Lessons from Pope Francis: Following God’s Own Example
In doing so, we follow God’s own example for us. In our Catholic faith, we have a series of readings for each day of the year, Sundays and also during the week. Today, we heard from the Gospel of St. John what many Christians consider to be the most beloved verse in the whole Bible, that “God so loved the world that He gave his only-begotten Son, so that everyone who believes in Him might not perish but might have eternal life.”
This is the revelation of who God is. God is a generous God. He gives us His all. God giving us His all, giving us even His own Son – that sets the pattern of self-sacrificing love, making an oblation of oneself. That self-sacrificial love is the truth of what God created us for because loving in this way, we can know the truth about ourselves and we can know how to live in a way that leads to communion.

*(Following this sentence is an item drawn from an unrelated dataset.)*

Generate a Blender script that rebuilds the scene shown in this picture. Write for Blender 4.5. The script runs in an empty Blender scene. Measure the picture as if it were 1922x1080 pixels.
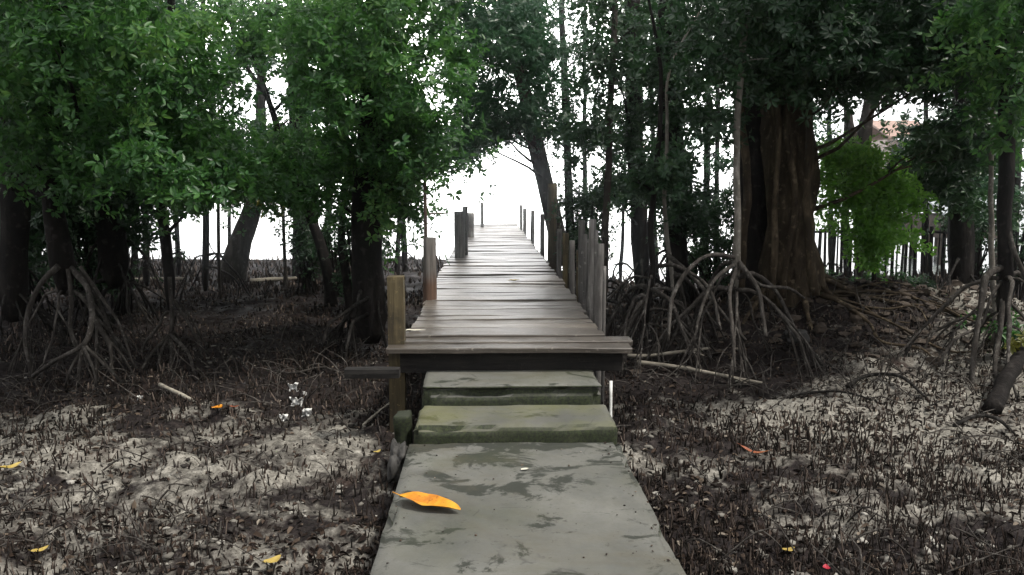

Communion means that I do not look to the other for what I can get out of that person, or as someone to dominate, or someone to take advantage of, or to beat into submission. Rather, I make a gift of myself, a gift of love, to the other, so we can understand the truth and be brought into the light. As this passage from the Bible that we just heard – from the Gospel of St. John – as it tells us, “…whoever lives the truth comes into the light.” It begins with that human encounter.
Conclusion
I am so grateful to the San Francisco Interfaith Council, which models this kind of love and communion. There is certainly no more appropriate place to model this than here in San Francisco, which has always been a melting pot of people from different cultures, different nationalities, different religions, different value systems, different socioeconomic backgrounds. It is very appropriate that we can model this here.
This is what the San Francisco Interfaith Council has been about for nearly 40 years now. It began as a group of clergy and lay leaders who came together at the request of the mayor of San Francisco at the time, Art Agnos, to provide additional shelter and meals to the homeless during a very wet and cold December. A number of faith communities came together to do that. This legacy continues on with the Interfaith Cold Weather Shelter Program, sponsored under the auspices of the San Francisco Interfaith Council, and, in so many of the other ways that the leaders of the faith communities come together for the good of our city. I want to thank you all and, in particular, to thank the Executive Director, Michael Pappas, for leading us in this way. You do so much to keep us united and working together, even amid the differences in our beliefs and, sometimes, even our value systems.
There is a deeper level, though, of human communion – that when we cooperate for the good of the other, it brings out the best in us. It makes love possible. This is the lesson I hope we can all learn from Pope Francis. The human encounter that seeks understanding and the way of that self-sacrificial love, this is what leads us in the way of truth, light, in a more humane society. Living this lesson is the greatest honor we can give to his memory.